Historically, about 90 percent of Washington’s imported crude oil has come in via boat, mostly from Alaska. But in the past decade Alaskan imports have slumped, while the quantity of crude shipped by train (and pipeline) has ballooned, largely thanks to drilling in North Dakota’s Bakken formation. This swell of new crude from the Midwest “has strained the capacity of existing oil-pipeline infrastructure,” the state Department of Ecology wrote last year, “and caused a sudden shift in the supply chain to transport by rail.”
[...]
Of all the crude oil imported into Washington, the percentage borne on railroads has jumped from zero in 2011 to six percent in 2012 and more than eight percent in 2013. Last year, an average of 19 oil trains trundled through Washington every week, carrying 57 million gallons of crude spread throughout 1,900 tanker cars. The Department of Ecology estimates that, depending on how many of five currently proposed oil-transport facilities are built and how much oil Oregon and California want to import, the number of trains could triple in five years and sextuple in 20.
Unless BNSF is going to take the law seriously, this will mean more
lawsuits for BNSF, as well as
more oil-train derailments, explosions, pollution–damage.
...a U.S. Department of Transportation report last July predicts that over the next decade there will be an average of 10 derailments a year of trains hauling crude oil or ethanol. Damage from these over the next two decades could be as high as $4.5 billion. But if a derailment occurs in one of the densely populated cities through which these trains routinely travel, it could kill as many as 200 people and cause $6 billion in damages.
For its part, BNSF officials say they thought they were
"complying in good faith", and etc...
“I don’t think you could say that [BNSF] didn’t know” it was violating reporting requirements, says UTC spokesperson Amanda Maxwell. She points out that the UTC started working with BNSF in September—before any of the 14 incidents—to bring their reporting system into compliance with state regulations.
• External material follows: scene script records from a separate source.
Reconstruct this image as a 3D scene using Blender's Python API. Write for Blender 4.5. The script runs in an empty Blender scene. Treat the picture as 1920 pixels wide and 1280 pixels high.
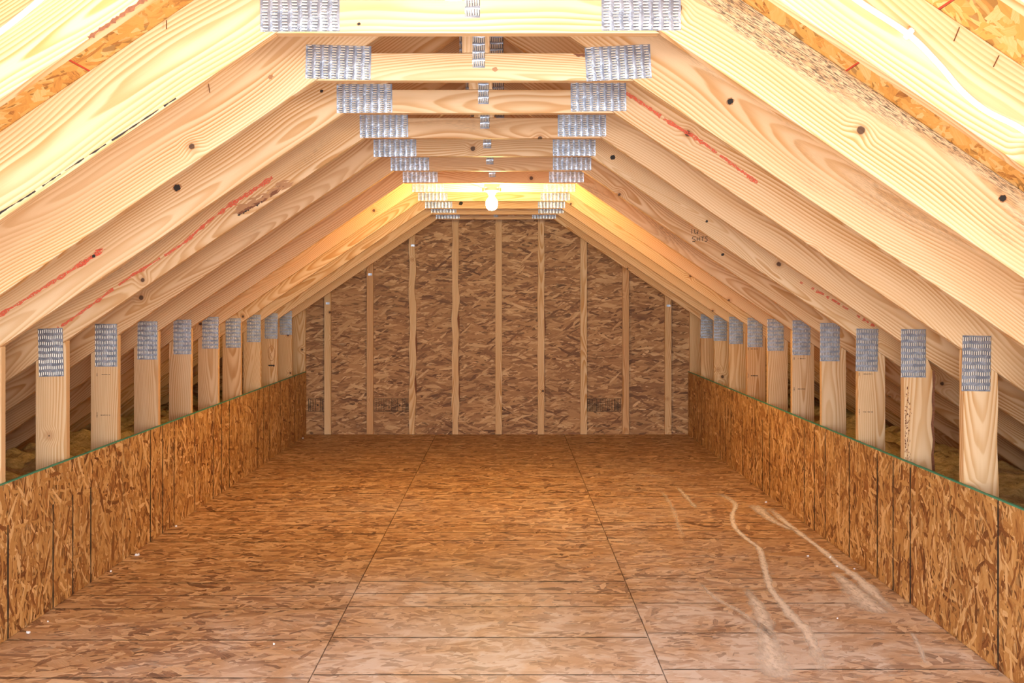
import bpy, bmesh, math, random
from mathutils import Vector, Matrix, noise as mnoise
random.seed(7)
SC = bpy.context.scene
C = SC.collection
# ------------------------------------------------------------------ camera, world, lights, exposure
F, VX, VY, H = 1998.0, 950.8, 556.9, 1.312       # focal length in px, principal direction, eye height
D1, SP = 2.837, 0.6096                            # depth of the first full truss, truss spacing
cam = bpy.data.cameras.new('camera'); camo = bpy.data.objects.new('camera', cam); C.objects.link(camo)
camo.location = (0, 0, H); camo.rotation_euler = (math.pi/2, 0, 0)
cam.sensor_fit = 'HORIZONTAL'; cam.sensor_width = 36; cam.lens = F/1920*36
cam.shift_x = (960-VX)/1920; cam.shift_y = (VY-640)/1920; cam.clip_start = 0.05
SC.camera = camo
w = bpy.data.worlds.new('daylight'); SC.world = w; w.use_nodes = True
w.node_tree.nodes['Background'].inputs[0].default_value = (0.90, 0.95, 1.0, 1)
w.node_tree.nodes['Background'].inputs[1].default_value = 2.3
SC.view_settings.view_transform = 'Standard'; SC.view_settings.look = 'None'
SC.view_settings.exposure = 0.70; SC.view_settings.gamma = 1.0; SC.view_settings.use_curve_mapping = False
FAR_BULB = Vector((-0.098, 6.80, H+0.615))
NEAR_BULB = Vector((-0.098, 1.93, H+0.60))
FAR_GLOW, NEAR_GLOW = ((1.0, .70, .28), 820), ((1.0, .92, .84), 340)     # colour and strength of the two bulbs
def fill_light(name, loc, sx, sy, energy, col):
    l = bpy.data.lights.new(name, 'AREA'); l.shape = 'RECTANGLE'; l.size = sx; l.size_y = sy; l.energy = energy; l.color = col
    o = bpy.data.objects.new(name, l); C.objects.link(o); o.location = loc; o.rotation_euler = (math.pi/2, 0, 0); return o
fill_light('daylight_fill_behind_camera', (-0.1, -1.2, 1.15), 2.6, 1.6, 150, (0.90, 0.95, 1.0))  # area fill added behind the camera, stands in for daylight from that end

# ------------------------------------------------------------------ helpers
W = {}
def link(o, M=Matrix(), parent=None):
    C.objects.link(o); W[o] = M.copy()
    if parent is not None:
        o.parent = parent; o.matrix_basis = W[parent].inverted() @ M
    else: o.matrix_basis = M
    return o
def tag(o, label=None, cat=None, group=None, kind=None):
    if label: o['label'] = label
    if cat: o['category'] = cat
    if group: o['group'] = group
    if kind: o['kind'] = kind
    return o
def empty(name, loc, parent=None):
    o = bpy.data.objects.new(name, None); o.empty_display_size = .1
    return link(o, Matrix.Translation(loc), parent)
def mesh_obj(name, bm, mat, M=Matrix(), parent=None, smooth=False):
    me = bpy.data.meshes.new(name); bmesh.ops.recalc_face_normals(bm, faces=bm.faces[:]); bm.to_mesh(me); bm.free()
    if smooth: me.polygons.foreach_set('use_smooth', [True]*len(me.polygons))
    if mat: me.materials.append(mat)
    return link(bpy.data.objects.new(name, me), M, parent)
def frame(org, X, Y):
    X = Vector(X).normalized(); Y = Vector(Y).normalized(); Z = X.cross(Y)
    M = Matrix((X, Y, Z)).transposed().to_4x4(); M.translation = Vector(org); return M
def prism(bm, poly, z0, z1):
    a = [bm.verts.new((p[0], p[1], z0)) for p in poly]; b = [bm.verts.new((p[0], p[1], z1)) for p in poly]
    bm.faces.new(a); bm.faces.new(b[::-1]); n = len(poly)
    for i in range(n): bm.faces.new((a[i], b[i], b[(i+1) % n], a[(i+1) % n]))
def box(bm, x0, x1, y0, y1, z0, z1): prism(bm, [(x0, y0), (x1, y0), (x1, y1), (x0, y1)], z0, z1)
def slab(name, poly, M, t, mat, parent=None, bev=0.0):
    bm = bmesh.new(); prism(bm, poly, -t, 0)
    if bev: bmesh.ops.bevel(bm, geom=bm.edges[:], offset=bev, segments=1, affect='EDGES')
    return mesh_obj(name, bm, mat, M, parent)
def cyl(bm, r0, r1, z0, z1, n=20, cx=0, cy=0, caps=True):
    a = [bm.verts.new((cx+r0*math.cos(2*math.pi*i/n), cy+r0*math.sin(2*math.pi*i/n), z0)) for i in range(n)]
    b = [bm.verts.new((cx+r1*math.cos(2*math.pi*i/n), cy+r1*math.sin(2*math.pi*i/n), z1)) for i in range(n)]
    for i in range(n): bm.faces.new((a[i], a[(i+1) % n], b[(i+1) % n], b[i]))
    if caps: bm.faces.new(a[::-1]); bm.faces.new(b)
def tube(bm, pts, r, n=8, flat=1.0, nrm=None):
    rings = []
    for i, p in enumerate(pts):
        p = Vector(p); t = (Vector(pts[min(i+1, len(pts)-1)])-Vector(pts[max(i-1, 0)])).normalized()
        u = (Vector(nrm) if nrm else Vector((0, 1, 0)) if abs(t.y) < .9 else Vector((1, 0, 0)))
        v = t.cross(u).normalized(); u = v.cross(t).normalized()
        rings.append([bm.verts.new(p+u*(r*flat*math.cos(2*math.pi*k/n))+v*(r*math.sin(2*math.pi*k/n))) for k in range(n)])
    for a, b in zip(rings, rings[1:]):
        for k in range(n): bm.faces.new((a[k], a[(k+1) % n], b[(k+1) % n], b[k]))
    bm.faces.new(rings[0]); bm.faces.new(rings[-1][::-1])
def smooth_path(pts, n=8):
    out = []; P = [Vector(p) for p in pts]
    for i in range(len(P)-1):
        a, b, c, d = P[max(i-1, 0)], P[i], P[i+1], P[min(i+2, len(P)-1)]
        for k in range(n):
            t = k/n
            out.append(.5*((2*b)+(c-a)*t+(2*a-5*b+4*c-d)*t*t+(3*b-a-3*c+d)*t**3))
    out.append(P[-1]); return out
def dk(k): return D1+SP*(k-1)
def wx(px, d): return (px-VX)*d/F
def wz(py, d): return H+(VY-py)*d/F               # world height
def fp(px, py):                                    # a point of the floor
    d = F*H/(py-VY); return ((px-VX)*d/F, d)

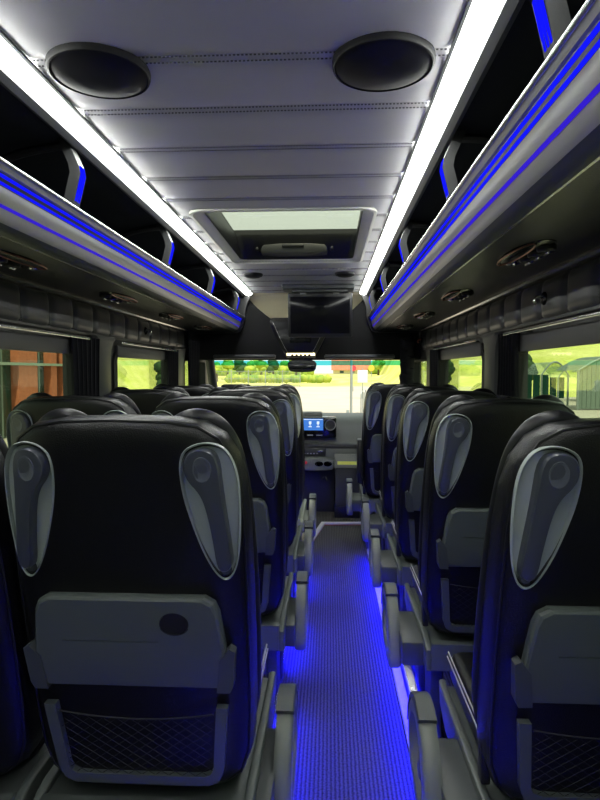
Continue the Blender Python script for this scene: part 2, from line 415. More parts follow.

The devil is in the details here: While BNSF did properly file federally mandated spill reports (copies of which are sent to the UTC), the window for submitting those reports is 30 days. By contrast, Washington law requires that hazardous spills be reported via telephone to the state’s Emergency Operations Center within 30 minutes (since cleanup can be time-sensitive). According to the UTC report, BNSF failed that requirement 14 out of 16 times between November 1 and February 24; and since each day that passes counts as a separate violation, those 14 missed reports turned into 700 violations.
There are inherent safety issues with the railways. As Eric de Place from
Sightline Institute so eloquently
puts it:
“To me, that is batshit crazy,” de Place says. “I can’t imagine a clearer signal from the private marketplace that something is fundamentally unsound” than commercial insurers refusing to insure it.